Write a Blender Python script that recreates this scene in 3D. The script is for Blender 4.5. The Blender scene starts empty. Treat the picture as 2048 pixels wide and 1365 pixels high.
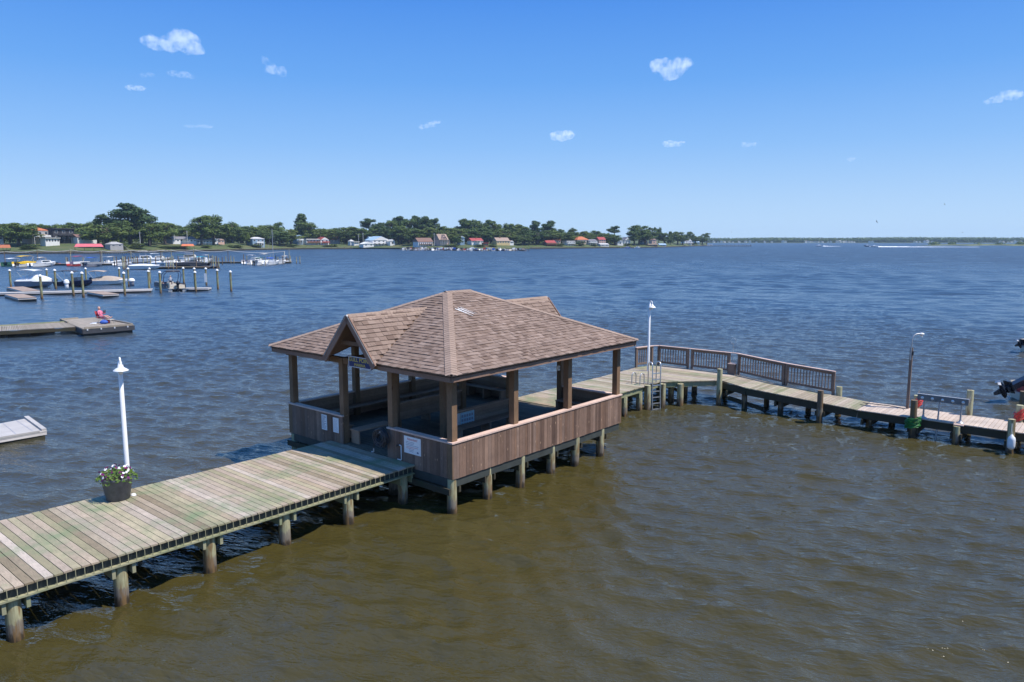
import bpy, bmesh, math, random
import numpy as np
from mathutils import Vector, Matrix, noise
R = random.Random(7)
rad = math.radians
SC = bpy.context.scene
COL = SC.collection

# ---------------------------------------------------------------- camera
F, Y0, CAMH = 1480.0, 482.0, 7.5          # focal length and horizon row in photo pixels, height above the water
PITCH = math.atan((682.5 - Y0) / F)
cd = bpy.data.cameras.new('camera')
cam = bpy.data.objects.new('camera', cd); COL.objects.link(cam)
cam.location = (0, 0, CAMH); cam.rotation_euler = (math.pi / 2 - PITCH, 0, 0)
cd.sensor_width = 36; cd.lens = 36 * F / 2048; cd.clip_start = 0.1; cd.clip_end = 20000
SC.camera = cam

# ---------------------------------------------------------------- sky, sun, exposure
SUN_AZ, SUN_EL = 106.3, 59.5
w = bpy.data.worlds.new('World'); SC.world = w; w.use_nodes = True
nt = w.node_tree; bg = nt.nodes['Background']
sky = nt.nodes.new('ShaderNodeTexSky'); sky.sky_type = 'NISHITA'; sky.sun_disc = False
sky.sun_elevation = rad(SUN_EL); sky.sun_rotation = rad(SUN_AZ)
sky.altitude = 0; sky.air_density = 1.0; sky.dust_density = 0.6; sky.ozone_density = 4.0
# the bay's very clear deep blue: the sky texture, tinted by height above the horizon
tcw = nt.nodes.new('ShaderNodeTexCoord'); sxyz = nt.nodes.new('ShaderNodeSeparateXYZ'); nt.links.new(tcw.outputs['Generated'], sxyz.inputs[0])
rmp = nt.nodes.new('ShaderNodeValToRGB'); SKY = [(0, (.47, .67, .90)), (.05, (.38, .59, .88)), (.12, (.235, .47, .86)), (.20, (.125, .355, .82)), (.30, (.06, .25, .76)), (.46, (.068, .30, .87)), (.7, (.055, .255, .80)), (1, (.04, .19, .62))]
while len(rmp.color_ramp.elements) < len(SKY): rmp.color_ramp.elements.new(.5)
for e_, (q_, c_) in zip(rmp.color_ramp.elements, SKY): e_.position = q_; e_.color = (*c_, 1)
nt.links.new(sxyz.outputs[2], rmp.inputs[0])
scl = nt.nodes.new('ShaderNodeVectorMath'); scl.operation = 'SCALE'; scl.inputs['Scale'].default_value = 10.0; nt.links.new(rmp.outputs[0], scl.inputs[0])
mxs = nt.nodes.new('ShaderNodeMix'); mxs.data_type = 'RGBA'; mxs.inputs[0].default_value = .9
nt.links.new(sky.outputs[0], mxs.inputs[6]); nt.links.new(scl.outputs[0], mxs.inputs[7]); nt.links.new(mxs.outputs[2], bg.inputs[0]); bg.inputs[1].default_value = 0.1
sl = bpy.data.lights.new('sun', 'SUN'); sl.energy = 5.0; sl.angle = rad(0.5); sl.color = (1, 0.95, 0.87)
so = bpy.data.objects.new('sun', sl); COL.objects.link(so)
az, el = rad(SUN_AZ), rad(SUN_EL)
SUNDIR = Vector((math.sin(az) * math.cos(el), math.cos(az) * math.cos(el), math.sin(el)))
so.rotation_euler = SUNDIR.to_track_quat('Z', 'Y').to_euler(); so.location = (20, -10, 60)
SC.view_settings.view_transform = 'Standard'; SC.view_settings.look = 'None'
SC.view_settings.exposure = 0.2; SC.view_settings.gamma = 1.0
cy = SC.cycles
cy.max_bounces = 8; cy.diffuse_bounces = 3; cy.glossy_bounces = 3; cy.transparent_max_bounces = 12
cy.volume_bounces = 6; cy.use_denoising = True; cy.sample_clamp_indirect = 6.0; cy.sample_clamp_direct = 10.0; cy.caustics_reflective = False; cy.caustics_refractive = False

# ---------------------------------------------------------------- measuring: a sight line to a level or to a distance
_c, _s = math.cos(PITCH), math.sin(PITCH)
def _ray(px, py):
    a = (px - 1024) / F; b = (682.5 - py) / F
    return a, _c + b * _s, -_s + b * _c
def G(px, py, z=0.0):
    r = _ray(px, py); k = (z - CAMH) / r[2]
    return Vector((r[0] * k, r[1] * k, z))
def GD(px, py, D):
    r = _ray(px, py); k = D / r[1]
    return Vector((r[0] * k, D, CAMH + r[2] * k))

# ---------------------------------------------------------------- mesh builder
class MB:
    def __init__(s): s.v = []; s.f = []; s.sm = []
    def add(s, vs, fs, M=None, smooth=False):
        o = len(s.v)
        s.v += [tuple(M @ Vector(p)) for p in vs] if M is not None else [tuple(p) for p in vs]
        s.f += [tuple(i + o for i in f) for f in fs]; s.sm += [smooth] * len(fs)
        return s
    def box(s, x0, x1, y0, y1, z0, z1, M=None):
        return s.add([(x0, y0, z0), (x1, y0, z0), (x1, y1, z0), (x0, y1, z0), (x0, y0, z1), (x1, y0, z1), (x1, y1, z1), (x0, y1, z1)],
                     [(3, 2, 1, 0), (4, 5, 6, 7), (0, 1, 5, 4), (1, 2, 6, 5), (2, 3, 7, 6), (3, 0, 4, 7)], M)
    def bar(s, p0, p1, w, h, up=(0, 0, 1)):          # a plank w wide, h high from p0 to p1 (centre line)
        p0 = Vector(p0); p1 = Vector(p1); d = (p1 - p0); L = d.length; x = d / L; up = Vector(up)
        y = up.cross(x)
        if y.length < 1e-5: y = Vector((0, 1, 0)).cross(x)
        y.normalize(); z = x.cross(y)
        M = Matrix(((x.x, y.x, z.x, p0.x), (x.y, y.y, z.y, p0.y), (x.z, y.z, z.z, p0.z), (0, 0, 0, 1)))
        return s.box(0, L, -w / 2, w / 2, -h / 2, h / 2, M)
    def cyl(s, p0, p1, r0, r1=None, n=12, cap=True):
        return s.tube([p0, p1], [r0, r0 if r1 is None else r1], n, cap)
    def tube(s, pts, r, n=8, cap=True):
        pts = [Vector(p) for p in pts]; k = len(pts)
        if not isinstance(r, (list, tuple)): r = [r] * k
        vs = []; t0 = (pts[1] - pts[0]).normalized()
        a = t0.orthogonal().normalized()
        for i in range(k):
            t = (pts[min(i + 1, k - 1)] - pts[max(i - 1, 0)])
            t = t.normalized() if t.length > 1e-9 else t0
            a = (a - t * a.dot(t)).normalized(); b = t.cross(a)
            vs += [pts[i] + (a * math.cos(q) + b * math.sin(q)) * r[i] for q in [2 * math.pi * j / n for j in range(n)]]
        fs = [(i * n + j, i * n + (j + 1) % n, (i + 1) * n + (j + 1) % n, (i + 1) * n + j) for i in range(k - 1) for j in range(n)]
        s.add(vs, fs, None, True)
        if cap:
            s.add(vs[:n], [tuple(range(n - 1, -1, -1))]); s.add(vs[-n:], [tuple(range(n))])
        return s
    def lathe(s, prof, n=20, M=None, smooth=True):    # prof: (r, z) from bottom to top
        vs = [(r * math.cos(2 * math.pi * j / n), r * math.sin(2 * math.pi * j / n), z) for r, z in prof for j in range(n)]
        fs = [(i * n + j, i * n + (j + 1) % n, (i + 1) * n + (j + 1) % n, (i + 1) * n + j) for i in range(len(prof) - 1) for j in range(n)]
        return s.add(vs, fs, M, smooth)
    def prism(s, poly, z0, z1, M=None):
        n = len(poly)
        vs = [(x, y, z0) for x, y in poly] + [(x, y, z1) for x, y in poly]
        return s.add(vs, [tuple(range(n - 1, -1, -1)), tuple(range(n, 2 * n))] + [(i, (i + 1) % n, n + (i + 1) % n, n + i) for i in range(n)], M)
    def ball(s, c, rx, ry=None, rz=None, n=10, m=7):
        ry = ry or rx; rz = rz or rx
        vs = []; fs = []
        for i in range(m + 1):
            th = math.pi * i / m
            for j in range(n):
                ph = 2 * math.pi * j / n
                vs.append((c[0] + rx * math.sin(th) * math.cos(ph), c[1] + ry * math.sin(th) * math.sin(ph), c[2] - rz * math.cos(th)))
        for i in range(m):
            for j in range(n): fs.append((i * n + j, i * n + (j + 1) % n, (i + 1) * n + (j + 1) % n, (i + 1) * n + j))
        return s.add(vs, fs, None, True)
    def mesh(s, name):
        me = bpy.data.meshes.new(name); me.from_pydata(s.v, [], s.f)
        me.polygons.foreach_set('use_smooth', s.sm); me.validate(); me.update(); return me
    def build(s, name, mat, parent=None):
        o = bpy.data.objects.new(name, s.mesh(name)); COL.objects.link(o)
        if mat: o.data.materials.append(mat)
        if parent: o.parent = parent
        return o

def tag(o, label=None, cat=None, group=None, kind=None):
    if label: o['label'] = label
    if cat: o['category'] = cat
    if group: o['group'] = group
    if kind: o['kind'] = kind
    return o
def empty(name, loc, rz=0, label=None, cat=None, group=None):
    o = bpy.data.objects.new(name, None); COL.objects.link(o); o.location = loc; o.rotation_euler = (0, 0, rz); o.empty_display_size = 0.2
    return tag(o, label, cat, group)
def copy_tree(o, parent=None):
    c = o.copy(); COL.objects.link(c)
    if parent: c.parent = parent
    for ch in list(o.children): copy_tree(ch, c)
    return c
def text_mb(mb, body, size, M, extrude=0.003, xs=1.0):
    cu = bpy.data.curves.new('t', 'FONT'); cu.body = body; cu.size = size; cu.align_x = 'CENTER'; cu.align_y = 'CENTER'; cu.extrude = extrude
    o = bpy.data.objects.new('t', cu); COL.objects.link(o)
    dg = bpy.context.evaluated_depsgraph_get(); dg.update()
    me = bpy.data.meshes.new_from_object(o.evaluated_get(dg))
    mb.add([(v.co.x * xs, v.co.y, v.co.z) for v in me.vertices], [tuple(p.vertices) for p in me.polygons], M)
    bpy.data.objects.remove(o); bpy.data.curves.remove(cu); bpy.data.meshes.remove(me)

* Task
Copy each line from the data above that includes "scene".

* Answer in full
Write a Blender Python script that recreates this scene in 3D. The script is for Blender 4.5. The Blender scene starts empty. Treat the picture as 2048 pixels wide and 1365 pixels high.
SC = bpy.context.scene